The selections used to send McCourty from Cleveland to New England are not what make this trade a great one from the Patriots’ perspective, though. It is the fact that they made a minor drop down the board on Day 3 of the draft while being able to add a difference maker to their secondary: McCourty went on to appear in 47 combined regular season and playoff games for the team, and established himself as a leader in its defensive backfield.

Never was that more apparent than in Super Bowl 53.

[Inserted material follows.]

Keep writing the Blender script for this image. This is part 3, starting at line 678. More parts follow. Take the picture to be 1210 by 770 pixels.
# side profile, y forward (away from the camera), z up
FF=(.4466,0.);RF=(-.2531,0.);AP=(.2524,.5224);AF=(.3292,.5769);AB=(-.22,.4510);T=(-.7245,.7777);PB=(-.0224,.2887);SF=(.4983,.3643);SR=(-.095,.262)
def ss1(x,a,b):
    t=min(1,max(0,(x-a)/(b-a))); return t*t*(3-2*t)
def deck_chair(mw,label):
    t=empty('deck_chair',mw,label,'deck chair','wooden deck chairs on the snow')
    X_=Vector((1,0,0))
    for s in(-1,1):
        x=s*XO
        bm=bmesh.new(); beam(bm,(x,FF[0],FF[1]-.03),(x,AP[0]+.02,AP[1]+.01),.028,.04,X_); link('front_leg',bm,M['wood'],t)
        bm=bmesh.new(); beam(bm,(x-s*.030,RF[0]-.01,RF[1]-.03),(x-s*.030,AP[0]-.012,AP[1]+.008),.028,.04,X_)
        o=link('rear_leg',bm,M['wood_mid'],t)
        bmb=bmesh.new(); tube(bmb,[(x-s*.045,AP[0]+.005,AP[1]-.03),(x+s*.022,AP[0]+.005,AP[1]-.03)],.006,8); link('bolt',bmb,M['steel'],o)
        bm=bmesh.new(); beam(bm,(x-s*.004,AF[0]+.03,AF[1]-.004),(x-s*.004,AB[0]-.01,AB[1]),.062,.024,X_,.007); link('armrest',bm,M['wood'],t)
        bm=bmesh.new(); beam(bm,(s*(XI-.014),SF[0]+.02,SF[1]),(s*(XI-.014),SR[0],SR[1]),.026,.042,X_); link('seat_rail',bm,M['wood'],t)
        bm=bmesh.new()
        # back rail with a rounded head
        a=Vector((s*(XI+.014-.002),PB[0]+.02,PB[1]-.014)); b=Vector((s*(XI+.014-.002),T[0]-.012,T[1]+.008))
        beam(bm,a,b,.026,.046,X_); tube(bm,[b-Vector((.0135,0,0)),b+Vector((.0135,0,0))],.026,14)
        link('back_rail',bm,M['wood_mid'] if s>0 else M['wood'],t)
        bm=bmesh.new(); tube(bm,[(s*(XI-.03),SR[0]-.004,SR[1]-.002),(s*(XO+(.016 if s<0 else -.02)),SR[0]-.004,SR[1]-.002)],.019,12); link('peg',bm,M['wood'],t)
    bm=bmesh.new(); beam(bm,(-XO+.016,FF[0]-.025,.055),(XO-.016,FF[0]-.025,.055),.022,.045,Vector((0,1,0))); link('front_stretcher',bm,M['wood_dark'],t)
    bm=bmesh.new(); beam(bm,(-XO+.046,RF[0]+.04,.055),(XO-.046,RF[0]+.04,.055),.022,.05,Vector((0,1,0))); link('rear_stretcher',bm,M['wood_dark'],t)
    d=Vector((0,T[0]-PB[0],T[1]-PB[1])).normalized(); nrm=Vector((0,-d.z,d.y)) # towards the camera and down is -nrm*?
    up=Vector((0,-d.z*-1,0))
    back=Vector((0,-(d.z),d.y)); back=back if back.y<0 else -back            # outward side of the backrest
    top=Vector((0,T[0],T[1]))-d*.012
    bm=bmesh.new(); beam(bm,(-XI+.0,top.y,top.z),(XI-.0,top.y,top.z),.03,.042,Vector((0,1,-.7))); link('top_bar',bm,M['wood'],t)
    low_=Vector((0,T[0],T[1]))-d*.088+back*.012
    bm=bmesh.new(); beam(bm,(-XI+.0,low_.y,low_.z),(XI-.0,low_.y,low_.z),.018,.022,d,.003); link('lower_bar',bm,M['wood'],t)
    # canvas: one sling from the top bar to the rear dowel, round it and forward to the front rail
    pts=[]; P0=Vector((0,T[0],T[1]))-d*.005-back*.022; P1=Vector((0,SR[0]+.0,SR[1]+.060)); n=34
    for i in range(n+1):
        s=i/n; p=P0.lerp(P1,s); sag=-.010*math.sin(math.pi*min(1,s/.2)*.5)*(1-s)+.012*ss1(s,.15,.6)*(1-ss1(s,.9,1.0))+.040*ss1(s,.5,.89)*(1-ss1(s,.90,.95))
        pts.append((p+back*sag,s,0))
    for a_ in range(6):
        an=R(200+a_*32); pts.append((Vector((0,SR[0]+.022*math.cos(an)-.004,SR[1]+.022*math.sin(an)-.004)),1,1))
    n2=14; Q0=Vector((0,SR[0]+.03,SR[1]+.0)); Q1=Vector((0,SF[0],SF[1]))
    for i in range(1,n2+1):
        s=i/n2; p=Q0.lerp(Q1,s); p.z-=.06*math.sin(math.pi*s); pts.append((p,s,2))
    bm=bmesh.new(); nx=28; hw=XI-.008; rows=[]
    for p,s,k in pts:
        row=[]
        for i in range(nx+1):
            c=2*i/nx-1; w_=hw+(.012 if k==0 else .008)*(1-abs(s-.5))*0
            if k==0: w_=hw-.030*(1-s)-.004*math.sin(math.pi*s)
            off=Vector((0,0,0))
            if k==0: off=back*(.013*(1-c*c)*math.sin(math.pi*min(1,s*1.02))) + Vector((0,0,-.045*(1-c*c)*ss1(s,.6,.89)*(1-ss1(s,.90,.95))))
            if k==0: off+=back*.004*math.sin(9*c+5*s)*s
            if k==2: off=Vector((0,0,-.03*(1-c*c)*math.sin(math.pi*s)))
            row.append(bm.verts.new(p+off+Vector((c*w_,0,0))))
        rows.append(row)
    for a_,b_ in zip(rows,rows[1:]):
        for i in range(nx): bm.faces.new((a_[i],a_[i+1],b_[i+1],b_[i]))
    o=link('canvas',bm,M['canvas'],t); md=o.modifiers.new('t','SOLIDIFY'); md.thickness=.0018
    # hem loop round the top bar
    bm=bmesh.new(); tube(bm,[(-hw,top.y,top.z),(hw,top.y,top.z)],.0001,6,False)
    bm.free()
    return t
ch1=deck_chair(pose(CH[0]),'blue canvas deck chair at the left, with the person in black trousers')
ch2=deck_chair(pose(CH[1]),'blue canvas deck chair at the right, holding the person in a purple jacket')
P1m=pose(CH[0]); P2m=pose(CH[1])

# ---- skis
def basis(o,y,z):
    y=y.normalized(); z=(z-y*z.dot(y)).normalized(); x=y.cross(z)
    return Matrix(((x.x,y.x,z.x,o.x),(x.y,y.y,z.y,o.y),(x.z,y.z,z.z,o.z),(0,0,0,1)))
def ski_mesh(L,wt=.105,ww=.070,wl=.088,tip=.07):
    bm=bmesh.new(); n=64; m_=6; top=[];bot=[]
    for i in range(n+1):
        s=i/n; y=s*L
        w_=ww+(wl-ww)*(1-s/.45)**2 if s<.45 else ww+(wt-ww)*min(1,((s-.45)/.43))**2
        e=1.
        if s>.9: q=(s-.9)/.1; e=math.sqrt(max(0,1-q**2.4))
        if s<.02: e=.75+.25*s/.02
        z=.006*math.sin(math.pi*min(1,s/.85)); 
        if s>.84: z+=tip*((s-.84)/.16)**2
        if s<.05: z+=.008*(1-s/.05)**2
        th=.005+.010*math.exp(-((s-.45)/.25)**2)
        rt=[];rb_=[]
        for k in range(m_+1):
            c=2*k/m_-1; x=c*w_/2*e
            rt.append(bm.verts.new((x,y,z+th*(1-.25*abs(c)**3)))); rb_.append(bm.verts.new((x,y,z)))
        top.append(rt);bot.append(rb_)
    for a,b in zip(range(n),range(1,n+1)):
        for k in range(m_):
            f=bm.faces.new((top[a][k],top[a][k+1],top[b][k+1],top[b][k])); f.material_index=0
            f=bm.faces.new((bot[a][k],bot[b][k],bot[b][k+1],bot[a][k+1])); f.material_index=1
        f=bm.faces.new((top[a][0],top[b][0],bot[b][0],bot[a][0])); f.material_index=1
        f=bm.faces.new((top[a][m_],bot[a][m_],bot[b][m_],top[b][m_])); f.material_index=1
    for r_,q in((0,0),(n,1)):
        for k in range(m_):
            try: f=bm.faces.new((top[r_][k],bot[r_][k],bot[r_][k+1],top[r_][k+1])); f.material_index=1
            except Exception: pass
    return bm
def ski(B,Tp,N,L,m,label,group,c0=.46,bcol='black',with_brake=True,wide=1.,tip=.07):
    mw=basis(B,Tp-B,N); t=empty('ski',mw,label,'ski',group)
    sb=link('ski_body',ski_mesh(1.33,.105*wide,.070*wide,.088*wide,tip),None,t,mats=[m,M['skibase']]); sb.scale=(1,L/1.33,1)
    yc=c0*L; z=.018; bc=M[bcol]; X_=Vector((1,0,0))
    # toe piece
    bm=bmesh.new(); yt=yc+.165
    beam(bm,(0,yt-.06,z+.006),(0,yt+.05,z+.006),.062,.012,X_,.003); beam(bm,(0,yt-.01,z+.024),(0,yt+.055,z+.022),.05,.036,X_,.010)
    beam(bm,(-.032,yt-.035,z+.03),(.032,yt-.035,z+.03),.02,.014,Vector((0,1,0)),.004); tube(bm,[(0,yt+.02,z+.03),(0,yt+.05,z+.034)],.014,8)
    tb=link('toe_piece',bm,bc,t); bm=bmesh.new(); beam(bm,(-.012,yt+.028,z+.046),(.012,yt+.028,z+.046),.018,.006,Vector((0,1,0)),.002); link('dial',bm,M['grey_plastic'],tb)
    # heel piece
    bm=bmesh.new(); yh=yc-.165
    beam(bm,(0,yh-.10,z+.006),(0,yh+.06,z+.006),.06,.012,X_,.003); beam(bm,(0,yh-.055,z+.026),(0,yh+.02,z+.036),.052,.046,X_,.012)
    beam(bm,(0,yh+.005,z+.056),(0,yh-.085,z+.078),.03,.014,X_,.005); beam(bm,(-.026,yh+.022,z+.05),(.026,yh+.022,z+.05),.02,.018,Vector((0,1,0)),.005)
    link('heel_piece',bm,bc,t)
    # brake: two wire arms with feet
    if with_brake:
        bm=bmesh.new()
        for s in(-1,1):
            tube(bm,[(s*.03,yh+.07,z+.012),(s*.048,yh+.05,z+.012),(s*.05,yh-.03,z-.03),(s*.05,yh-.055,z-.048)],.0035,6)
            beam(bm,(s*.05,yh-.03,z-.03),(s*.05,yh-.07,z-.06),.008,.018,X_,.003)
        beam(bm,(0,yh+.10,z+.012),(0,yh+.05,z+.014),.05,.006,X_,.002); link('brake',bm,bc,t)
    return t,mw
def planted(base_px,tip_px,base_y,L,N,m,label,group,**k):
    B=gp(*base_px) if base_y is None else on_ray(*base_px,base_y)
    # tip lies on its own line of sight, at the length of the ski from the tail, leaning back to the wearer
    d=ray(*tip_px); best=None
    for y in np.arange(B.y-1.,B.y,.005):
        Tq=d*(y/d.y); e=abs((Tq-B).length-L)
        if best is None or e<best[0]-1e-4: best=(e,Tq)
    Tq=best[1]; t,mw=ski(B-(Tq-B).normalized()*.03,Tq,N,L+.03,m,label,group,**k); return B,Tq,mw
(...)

Over the first nine seasons of his NFL career — eight with the Tennessee Titans and one in Cleveland — McCourty had never made the playoffs. In New England, and playing alongside his twin brother, he not only reached the postseason but also helped his team advance to the Super Bowls. And in that game, he made one of the pivotal defensive plays:

That breakup of what seemed to be a surefire touchdown pass in the Super Bowl alone is worth a lot more than a 14-spot trade-down in the seventh round of the draft. McCourty had a major hand in New England beating the Los Angeles Rams with a final score of 13-3 — earning him his first and so far only championship ring.

His contributions, of course, did not end there. He was a starting-caliber cornerback for two more seasons and in 2020 was voted a team captain for the first time — taking over a vocal role within the locker room in light of the social justice protests breaking out in the aftermath of the George Floyd murder.

The Patriots had a challenging season last year and eventually finished with a disappointing 7-9 record, but McCourty played an important role in keeping the locker room intact and helping the team transition away from the Tom Brady era. Add all his other contributions on and off the field, and you can see why New England can feel pretty good about his tenure with the club and the trade that brought him in.